Luckily for everyone it wasn’t Kevin “Air Rage” Rudd.

Run Out of Bread? You Twit
TWITTERY – or is that Tweetery? – continues to expand its influence. Hector is a convert, if only because the internet messaging system Twitter reveals the minutiae of life in the cyber age in all its ungrammatical glory and, since he loves being outraged by the outré and irritated by the imbecilic, he gets off on that.

He is tired of trekking up to his local “supermarket” – and what a misleading word that is, given that in Bali supermarkets are never super and rarely markets – to find there is not a loaf of bread to be had. (He long ago gave up on the Thou and the jug of wine.) Thus his gimlet eye was caught by a story on a London bakery that has started using Twitter to tell customers when the latest batches of bread hit the shelves.

The updates are sent using BakerTweet, a small, white bakery-proof wireless device that sends messages to subscribers on the Internet, such as: “Lovely loaves just out of the oven. Hurry.”

Not Good Enough
IT is 10 years since Indonesia’s imperial misadventure in East Timor ended in bloodshed after the historic referendum that helped bring into being the independent state of Timor Leste. What remains of Indonesia’s quarter century in charge of the former Portuguese colony – and by the way, we should never forget that the Portuguese themselves created the conditions that led to Indonesian occupation by cravenly abandoning the place in 1974 when they couldn’t be bothered any longer – is mainly of a monumental nature. The crumbling concrete statue in Dili that still exhorts citizens to be loyal to Pancasila – the Five Principles – is a case in point.

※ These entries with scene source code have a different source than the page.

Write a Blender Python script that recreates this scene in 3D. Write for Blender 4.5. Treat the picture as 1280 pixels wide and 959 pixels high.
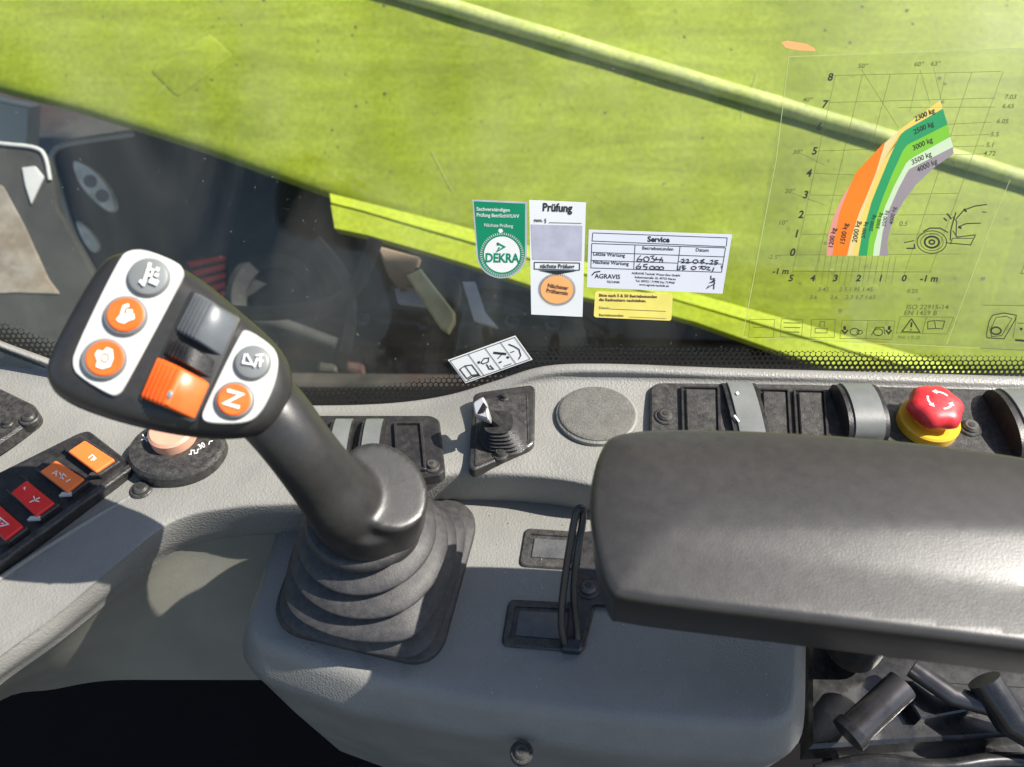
import bpy, bmesh, math, random
from mathutils import Vector, Matrix
random.seed(7)
S = bpy.context.scene
COL = S.collection
for o in list(bpy.data.objects): bpy.data.objects.remove(o)

# ------------------------------------------------------------------ camera
F = 1024.0                                   # focal length in reference pixels (1280 wide)
CAMZ = 0.40; PITCH = math.radians(48)
cam_d = bpy.data.cameras.new('camera'); cam = bpy.data.objects.new('camera', cam_d); COL.objects.link(cam)
cam.location = (0, 0, CAMZ); cam.rotation_euler = (math.radians(90) - PITCH, 0, 0)
cam_d.sensor_width = 36; cam_d.lens = F * 36 / 1280; cam_d.clip_start = 0.01; cam_d.clip_end = 500
cam_d.dof.use_dof = True; cam_d.dof.focus_distance = 0.47; cam_d.dof.aperture_fstop = 10
S.camera = cam
# ------------------------------------------------------------------ sky, sun, exposure
SUN = Vector((0.64, -0.012, 0.765)).normalized()
w = bpy.data.worlds.new('World'); S.world = w; w.use_nodes = True
nt = w.node_tree; nt.nodes.clear()
sky = nt.nodes.new('ShaderNodeTexSky'); sky.sky_type = 'NISHITA'; sky.sun_disc = False
sky.sun_elevation = math.asin(SUN.z); sky.sun_rotation = math.atan2(SUN.x, SUN.y)
bg = nt.nodes.new('ShaderNodeBackground'); bg.inputs[1].default_value = 0.08
wo = nt.nodes.new('ShaderNodeOutputWorld')
nt.links.new(sky.outputs[0], bg.inputs[0]); nt.links.new(bg.outputs[0], wo.inputs[0])
sd = bpy.data.lights.new('sun', 'SUN'); sd.energy = 4.4; sd.angle = math.radians(0.5); sd.color = (1.0, 0.95, 0.86)
so = bpy.data.objects.new('sun', sd); COL.objects.link(so)
so.rotation_euler = SUN.to_track_quat('Z', 'Y').to_euler(); so.location = (2, 1, 3)
S.view_settings.view_transform = 'Standard'; S.view_settings.look = 'None'
S.view_settings.exposure = 1.0; S.view_settings.gamma = 1
S.render.engine = 'CYCLES'
S.cycles.transparent_max_bounces = 24

# ------------------------------------------------------------------ geometry helpers
CP0 = Vector((0, 0, CAMZ))
FW = Vector((0, math.cos(PITCH), -math.sin(PITCH))); UPV = Vector((0, math.sin(PITCH), math.cos(PITCH)))
def ray(px, py): return FW + Vector((1, 0, 0)) * ((px - 640) / F) + UPV * ((479.5 - py) / F)
class Plane:
    """a real plane in the cab; photo pixels are read off onto it"""
    def __init__(s, p, n, u=(1, 0, 0)):
        s.p = Vector(p); s.n = Vector(n).normalized(); u = Vector(u)
        s.u = (u - s.n * u.dot(s.n)).normalized(); s.v = s.n.cross(s.u)
    def hit(s, px, py):
        d = ray(px, py); return CP0 + d * ((s.p - CP0).dot(s.n) / d.dot(s.n))
    def uv(s, px, py):
        q = s.hit(px, py) - s.p; return (q.dot(s.u), q.dot(s.v))
    def at(s, u, v, h=0): return s.p + s.u * u + s.v * v + s.n * h
def Zp(z): return Plane((0, 0, z), (0, 0, 1))
def Z(px, py, z): return Zp(z).hit(px, py)
def lift(pl, h): return Plane(pl.p + pl.n * h, pl.n, pl.u)

def chaikin(p, it=2, closed=True):
    for _ in range(it):
        q = []
        n = len(p)
        for i in range(n if closed else n - 1):
            a, b = p[i], p[(i + 1) % n]
            q.append(tuple(a[k] * .75 + b[k] * .25 for k in range(len(a)))); q.append(tuple(a[k] * .25 + b[k] * .75 for k in range(len(a))))
        if not closed: q = [p[0]] + q + [p[-1]]
        p = q
    return p
def rounded(p, r, seg=4):
    """round the corners of a 2D polygon by radius-like distance r"""
    out = []; n = len(p)
    for i in range(n):
        a, b, c = Vector(p[i - 1]), Vector(p[i]), Vector(p[(i + 1) % n])
        d1 = (a - b); d2 = (c - b); l = min(r, d1.length * .45, d2.length * .45)
        s_, e_ = b + d1.normalized() * l, b + d2.normalized() * l
        for k in range(seg + 1):
            t = k / seg; out.append(tuple(s_ * (1 - t) ** 2 + b * 2 * t * (1 - t) + e_ * t * t))
    return out
def area(p): return sum(p[i - 1][0] * p[i][1] - p[i][0] * p[i - 1][1] for i in range(len(p))) / 2
def inset(p, d):
    n = len(p); out = []
    for i in range(n):
        a, b, c = Vector(p[i - 1]), Vector(p[i]), Vector(p[(i + 1) % n])
        e1 = (b - a); e2 = (c - b)
        e1 = e1.normalized() if e1.length > 1e-9 else e2.normalized(); e2 = e2.normalized() if e2.length > 1e-9 else e1
        n1 = Vector((-e1.y, e1.x)); n2 = Vector((-e2.y, e2.x)); m = n1 + n2
        if m.length < 1e-6: m = n1
        m.normalize(); k = 1 / max(.5, m.dot(n1)); out.append(tuple(b + m * d * k))
    return out

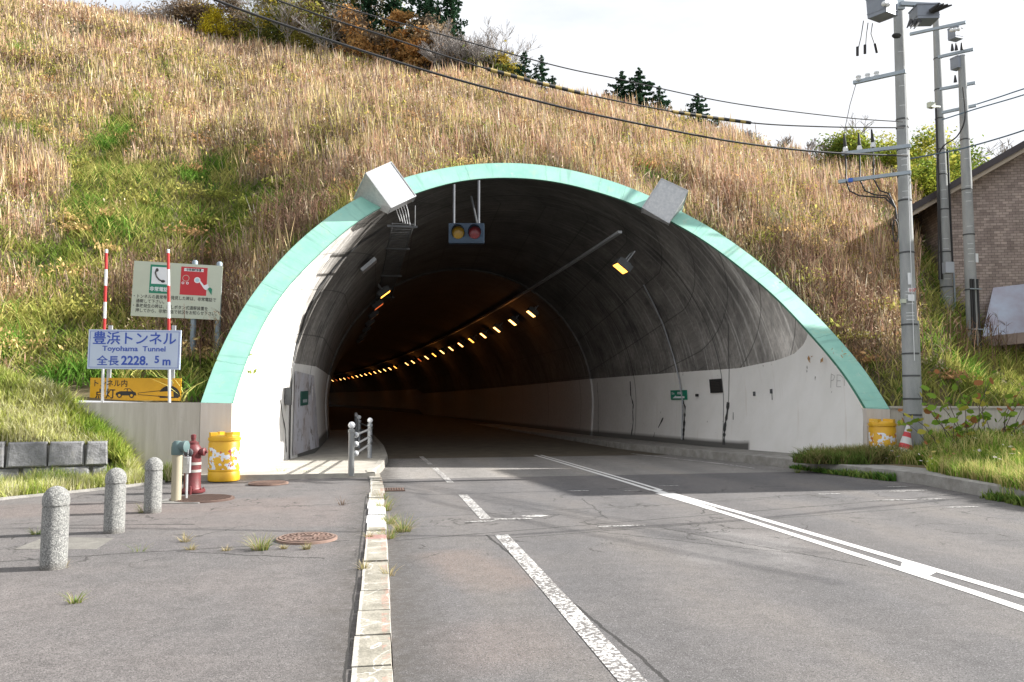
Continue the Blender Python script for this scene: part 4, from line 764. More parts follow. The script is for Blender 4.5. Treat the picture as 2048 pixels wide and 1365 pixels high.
edge = np.minimum(1, np.minimum(vv[..., 0]*7, 1))
Hs[..., 2] += (und+prof_l*.12)*edge*np.minimum(1, (1-vv[..., 0])*6+.25)
cap_ = []
for k, (dy, dz) in enumerate(((3, .1), (8, .2), (16, .2), (30, -1))): cap_.append(Hs[-1]+np.array([0, dy, dz]))
Hall = np.concatenate([Hs, np.array(cap_)], 0)
hb = MB(); hb.grid([list(r) for r in Hall])
hn = NB('hill_soil', .95); hc = hn.mix(hn.ramp(hn.noise(1.3, detail=6), .38, .62), (.13,.10,.05), (.07,.085,.03)); hc = hn.mix(hn.ramp(hn.noise(6, detail=6), .3, .7), hc, (.16,.12,.07)); M_HILL = hn.done(hc)
hill = struct('hill', hb, M_HILL, True)

# left grassy bank in front of the wing wall
def bank_z(x, y):
    hb_ = np.interp(x, [-20, -9, -7, -5.95, -5.1, -4.35], [4.6, 2.6, 1.95, 1.46, .72, -.06]); hf = np.interp(x, [-7, -5.0, -4.4], [.70, .64, -.06]); t = np.clip((y-14.15)/2.2, 0, 1); t = t*t*(3-2*t)*.6+t*.4
    return hf*(1-t)+hb_*t+(nz2(x*1.3+9, y*1.3+9, 5)-.5)*.18*np.clip((hb_)*2, 0, 1)
bx = np.linspace(-22, -4.3, 90); by = np.linspace(14.0, 16.45, 26); bk = MB(); 
yfr = lambda x: np.interp(x, [PL[0], PR[0], -4.6], [PL[1]+.25, PR[1]+.25, PR[1]+.25])
rowsb = []
for k in range(28):
    t = k/27; rowsb.append([(x, yfr(x)+(16.46-yfr(x))*t, float(bank_z(np.array(x), np.array(14.15+2.25*t)))) for x in bx])
bk.grid(rowsb)
for _ in range(1): bk.grid([[(x, y, float(bank_z(np.array(x), np.array(16.4)))) for x in bx if x < -6.2] for y in (16.45, 16.8, 17.6, 19)])
bank = struct('grass_bank', bk, M_HILL, True)
fs = MB(); LF = [(-22,10.5),(-9,12.2),(-5.9,13.1),(-4.5,14.7),(-3.9,15.7)]
fs.grid([[(x, y, .075), (x-.2, min(y+.25, 16.2), .09), (x-.6 , min(y+2.2, 16.25), .10)] for x, y in LF]); struct('grass_strip', fs, M_HILL)
kb2 = MB(); 
for (a, b) in zip(LF[:-1], LF[1:]): kb2.bar((a[0], a[1], .055), (b[0], b[1], .055), .09, .06)
struct('pavement_edging', kb2, M_KERBC)
# right verge
vg = MB(); 
def verge_z(x, y): return .20+np.clip((x-np.interp(y, [4, 10, 13, 15.2, 17], [10.0, 10.1, 10.6, 11.0, 11.6]))*.35, 0, .38)+(nz2(x*.9, y*.9, 8)-.5)*.15*np.clip((x-10.5), 0, 1)
vx = np.linspace(0, 1, 40); rv = []
for y in np.linspace(3, 17.0, 40):
    x0 = float(rk(y))+.55 if y < 13 else float(rk(y))+.9
    rv.append([(x0+(30-x0)*t**1.7, y, float(verge_z(np.array(x0+(30-x0)*t**1.7), np.array(y)))+ (.0 if t > 0 else -.06)+.012) for t in vx])
vg.grid(rv); struct('verge', vg, M_HILL, True)

# ------------------------------------------------------------------ vegetation
def veg_mat(name, tr=.35):
    m = bpy.data.materials.new(name); m.use_nodes = True; n = m.node_tree; n.nodes.clear(); N = n.nodes.new
    a = N('ShaderNodeAttribute'); a.attribute_name = 'Col'; d = N('ShaderNodeBsdfDiffuse'); t = N('ShaderNodeBsdfTranslucent'); mx = N('ShaderNodeMixShader'); mx.inputs[0].default_value = tr; o = N('ShaderNodeOutputMaterial')
    l = n.links.new; l(a.outputs['Color'], d.inputs[0]); l(a.outputs['Color'], t.inputs[0]); l(d.outputs[0], mx.inputs[1]); l(t.outputs[0], mx.inputs[2]); l(mx.outputs[0], o.inputs[0]); return m
M_VEG = veg_mat('grass_blades', .28); M_LEAF = veg_mat('leaves', .4)
def np_mesh(name, V, Fq, col, material, parent=None, loc=(0,0,0)):
    me = bpy.data.meshes.new(name); nv = len(V); nf = len(Fq); k = Fq.shape[1]
    me.vertices.add(nv); me.vertices.foreach_set('co', (V-np.array(loc)).astype(np.float32).ravel()); me.loops.add(nf*k); me.loops.foreach_set('vertex_index', Fq.astype(np.int32).ravel())
    me.polygons.add(nf); me.polygons.foreach_set('loop_start', (np.arange(nf)*k).astype(np.int32)); me.update(calc_edges=True)
    ca = me.attributes.new('Col', 'FLOAT_COLOR', 'POINT'); ca.data.foreach_set('color', np.c_[col, np.ones(nv)].astype(np.float32).ravel()); me.materials.append(material)
    o = bpy.data.objects.new(name, me); C.objects.link(o); o.parent = parent
    if parent is None: o.location = tuple(map(float, loc))
    return o
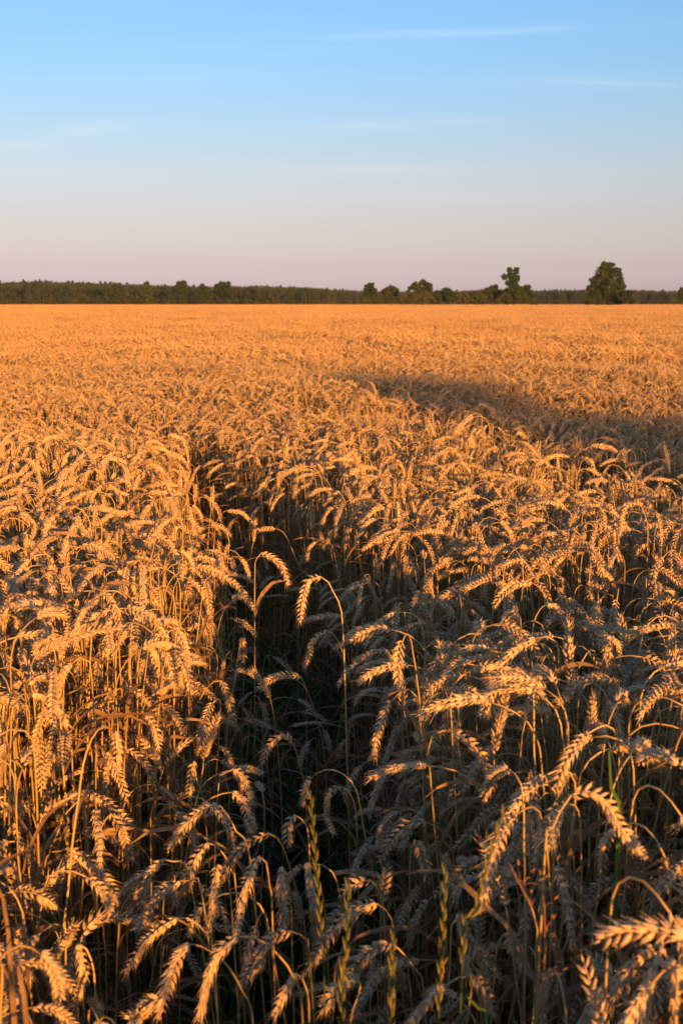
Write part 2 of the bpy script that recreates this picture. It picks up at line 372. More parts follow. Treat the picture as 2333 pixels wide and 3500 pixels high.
# ------------------------------------------------------------------ stalks copied from the photograph (stem points ; ear points), each in real space
def ZL(u, v): return (.744 * u * .29233, (2300 + .744 * v) * .2926)
def ZR(u, v): return ((1167 + .744 * u) * .29233, (2300 + .744 * v) * .2926)
def YL(u, v): return (.744 * u * .29233, (1300 + .744 * v) * .2926)
def YR(u, v): return ((1167 + .744 * u) * .29233, (1300 + .744 * v) * .2926)
HERO = [
 (ZL, "1150,870 1090,740 1050,660 1010,608", "1010,608 930,625 860,690 775,812"),
 (ZL, "1400,1180 1340,930 1310,830 1280,765 1240,737", "1230,735 1130,790 1060,860 1010,955"),
 (ZL, "220,900 260,750 300,650 370,580 405,562", "410,560 480,590 550,650 615,722"),
 (ZL, "150,850 170,740 190,670", "190,665 240,610 300,580 358,560"),
 (ZL, "440,900 455,740 500,650", "510,645 560,730 605,870"),
 (ZL, "1390,1600 1350,1400 1290,1310 1220,1240 1150,1210 1100,1210", "1090,1212 1000,1290 950,1420 918,1592"),
 (ZL, "1160,1600 1130,1500 1070,1380 1000,1300 890,1240", "875,1245 810,1320 770,1440 735,1572"),
 (ZL, "1080,960 1050,870 1000,800 960,775", "950,780 900,850 870,920 850,1005"),
 (ZL, "930,1030 870,955 835,953", "825,955 740,1010 690,1080 638,1172"),
 (ZL, "980,1300 950,1200 880,1135 820,1120", "810,1125 700,1200 630,1290 590,1372"),
 (ZL, "1060,1040 1035,920 1010,875", "1000,880 985,980 975,1090 955,1192"),
 (ZL, "1250,1100 1240,1000 1225,880 1200,835", "1190,840 1150,920 1110,1050 1090,1192"),
 (ZL, "1340,1200 1330,1000 1305,892", "1295,890 1295,980 1305,1080 1300,1172"),
 (ZL, "1500,1200 1470,980 1430,880", "1410,870 1420,950 1440,1060 1450,1200"),
 (ZL, "205,920 250,830 300,815", "320,805 400,870 480,950 545,1050"),
 (ZL, "20,1000 30,760 55,700", "60,690 100,790 140,870 172,955"),
 (ZL, "-60,700 -40,520 -20,470", "-10,465 30,540 60,600 85,660"),
 (ZL, "-120,760 -80,690 -40,662", "-35,660 20,645 70,635 125,622"),
 (ZL, "690,720 720,540 752,440", "752,435 800,370 855,318"),
 (ZL, "700,740 725,560 742,440", "742,435 700,370 650,310"),
 (ZL, "940,640 905,500 892,410", "888,405 876,480 866,582"),
 (ZL, "1405,590 1380,440 1352,335", "1345,320 1300,285 1240,330 1203,412"),
 (ZL, "1490,390 1450,200 1410,80 1385,25", "1380,15 1300,10 1230,35 1190,62"),
 (ZL, "1290,560 1265,250 1242,120", "1240,110 1210,60 1165,-10"),
 (ZL, "850,300 930,100 990,35", "1015,35 1050,120 1072,235"),
 (ZL, "470,200 500,110 535,78", "550,70 620,80 680,130 747,203"),
 (ZL, "340,400 350,250 365,170", "372,160 440,150 500,180 572,216"),
 (ZL, "545,300 530,200 505,180", "495,180 440,220 402,292"),
 (ZL, "170,1200 180,1080 198,1015", "200,1010 250,940 312,880"),
 (ZL, "-10,1100 20,1020 55,1000", "60,1000 150,1010 210,1040 268,1085"),
 (ZL, "440,1500 420,1320 375,1240", "365,1245 385,1400 350,1525"),
 (ZL, "1420,1290 1400,1240 1380,1200 1345,1185", "1330,1185 1230,1240 1160,1350 1108,1432"),
 (ZL, "1420,1600 1410,1460 1370,1375", "1360,1380 1320,1450 1260,1565"),
 (ZL, "870,940 810,880 765,850", "745,855 690,920 660,1000 638,1075"),
 (ZL, "850,700 900,640 960,580 1050,545", "1065,548 1110,590 1140,660 1162,725"),
 (ZL, "1000,560 1030,470 1065,440", "1075,440 1120,480 1160,592"),
 (ZL, "1420,800 1400,700 1365,650", "1350,650 1325,700 1320,792"),
 (ZL, "1640,760 1620,580 1580,525", "1565,520 1510,560 1500,650 1530,732"),
 (ZL, "250,1540 240,1400 245,1310", "250,1300 300,1230 345,1165"),
 (ZL, "350,1400 360,1300 375,1210", "380,1200 410,1160 458,1120"),
 (ZL, "1530,1500 1560,1300 1640,1110", "1630,1100 1560,1150 1490,1240 1410,1362"),
 (ZL, "1600,1700 1640,1500 1660,1410", "1640,1400 1580,1430 1530,1480 1480,1545"),
 (ZL, "640,1700 690,1560 760,1500", "745,1495 690,1515 640,1560 600,1600"),
 (ZR, "1010,640 985,560 950,490 905,458", "895,455 800,480 740,560 700,625"),
 (ZR, "880,950 860,860 820,700 790,640 755,612", "745,613 660,660 590,740 525,812"),
 (ZR, "930,880 960,740 1000,640 1045,572", "1055,560 1140,545 1220,600 1300,740 1392,840"),
 (ZR, "905,760 950,650 975,590 1010,565", "1020,562 1060,555 1110,545 1175,560"),
 (ZR, "1260,880 1255,720 1190,600", "1165,598 1080,660 1030,740 978,845"),
 (ZR, "1190,720 1280,570 1330,480 1385,447", "1395,445 1480,480 1540,540 1610,640"),
 (ZR, "660,640 630,500 600,430 575,412", "565,410 500,430 450,460 415,490"),
 (ZR, "545,820 460,590 420,500", "415,490 370,475 315,495"),
 (ZR, "510,830 460,730 405,690", "390,685 300,700 230,770 168,865"),
 (ZR, "312,970 315,850 325,775", "340,765 370,840 397,955"),
 (ZR, "200,1250 195,1140 190,1060", "188,1050 200,980 210,890"),
 (ZR, "180,1120 170,1000 145,955", "130,950 70,965 0,1020"),
 (ZR, "240,1250 220,1120 175,1062", "160,1058 80,1080 15,1145"),
 (ZR, "880,1150 870,980 895,900", "905,890 920,1000 930,1120 912,1230"),
 (ZR, "970,1010 990,950 1040,935", "1050,940 1110,1040 1135,1165"),
 (ZR, "1450,1200 1520,1000 1555,850 1572,770", "1565,765 1470,800 1390,870 1308,955"),
 (ZR, "1445,1200 1380,1060 1305,968", "1290,958 1190,975 1130,1045"),
 (ZR, "780,1160 750,1020 700,880 660,850", "645,848 560,900 500,960 420,1025"),
 (ZR, "500,1250 510,1160 530,1110", "540,1108 570,1200 640,1310 722,1412"),
 (ZR, "700,1400 720,1240 770,1180", "785,1180 770,1230 800,1300 862,1375"),
 (ZR, "380,1500 330,1350 240,1245", "225,1240 140,1275 80,1340 30,1425"),
 (ZR, "1160,560 1165,480 1185,415", "1200,402 1270,420 1320,490 1362,562"),
 (ZR, "1260,760 1275,640 1295,590", "1305,588 1380,600 1450,650 1505,695"),
 (ZR, "1330,300 1300,120 1260,40", "1245,30 1130,30 1050,80 1000,142"),
 (ZR, "920,560 915,420 905,310", "980,275 930,265 870,300 810,370"),
 (ZR, "1130,470 1110,330 1070,270", "1060,262 1020,290 990,380"),
 (ZR, "290,560 285,330 265,200", "255,240 230,320 190,420"),
 (ZR, "1280,420 1290,270 1320,215", "1335,210 1370,225 1430,290"),
 (ZR, "640,1560 620,1380 570,1300", "560,1290 600,1380 660,1460 700,1560"),
 (ZR, "1000,1500 980,1300 965,1200", "960,1190 990,1280 1010,1400 995,1510"),
 (ZR, "1200,1250 1230,1060 1250,1000", "1258,985 1280,1040 1310,1110"),
 (YL, "1575,1150 1540,1000 1510,930 1482,900", "1470,900 1420,920 1390,1000 1378,1102"),
 (YL, "1390,920 1350,800 1310,710 1275,682", "1262,680 1225,682 1185,685"),
 (YL, "1130,1040 1150,830 1162,745", "1165,740 1168,700 1172,650"),
 (YL, "1170,900 1180,820 1195,790", "1202,790 1260,820 1300,870 1322,932"),
 (YL, "1580,1320 1550,1200 1515,1150", "1500,1150 1440,1200 1402,1325"),
 (YL, "1620,1300 1600,1150 1570,1085", "1560,1080 1480,1085 1402,1100"),
 (YL, "985,720 1005,630 1035,598", "1045,598 1110,610 1152,650"),
 (YL, "822,1340 818,1200 825,1080", "826,1060 810,1010 770,950 740,930"),
 (YL, "150,1400 140,1330 150,1280", "160,1272 300,1190 420,1150 560,1130"),
 (YL, "890,900 885,780 870,720", "868,700 830,670 800,690 790,760"),
 (YL, "690,900 700,800 715,720", "722,712 760,730 800,790 842,872"),
 (YR, "800,1320 806,1180 815,1050", "818,1010 845,1000 878,1050 885,1122"),
 (YR, "640,980 620,930 605,885", "600,880 560,870 500,880 448,912"),
 (YR, "930,1060 935,1000 910,955 885,930", "872,928 800,940 740,980 698,1035"),
 (YR, "215,1100 210,1030 208,985", "210,978 222,930 240,852"),
 (YR, "620,1320 600,1240 570,1195", "560,1190 480,1170 375,1163"),
 (YR, "525,1110 548,1045 578,1020", "590,1018 640,1050 687,1102"),
 (YR, "1405,740 1400,650 1375,570", "1365,560 1300,590 1278,705"),
 (YR, "1480,960 1450,850 1430,740", "1420,735 1360,780 1330,860"),
 (YR, "1010,1340 980,1270 930,1230", "925,1215 960,1260 1010,1330"),
 (YR, "1040,1000 1050,890 1062,840", "1070,830 1088,890 1085,975"),
 (YR, "1240,1340 1200,1300 1130,1240", "1120,1300 1105,1240 1085,1160"),
 (YR, "1300,1240 1298,1130 1298,1050", "1300,1040 1302,980 1305,910"),
]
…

More poignantly, and importantly, in the suburb of Balide the Indonesian military cemetery lies forlorn and overgrown by weeds. That is a disgrace. It would take relatively little to maintain the cemetery as a place of honour for soldiers of Indonesia who died away from home while serving their nation. Ten years after Timor Leste at last joined the community of free nations, and with trade, educational and social links binding the country to Indonesia far more effectively and profitably than was ever the case during the occupation, this can be fixed easily. An agreement could be made with the Timor Leste government and funds provided for rehabilitation and maintenance of the cemetery. Military misadventure may be an embarrassment, but the dead from such events are never so. They deserve a proper resting place.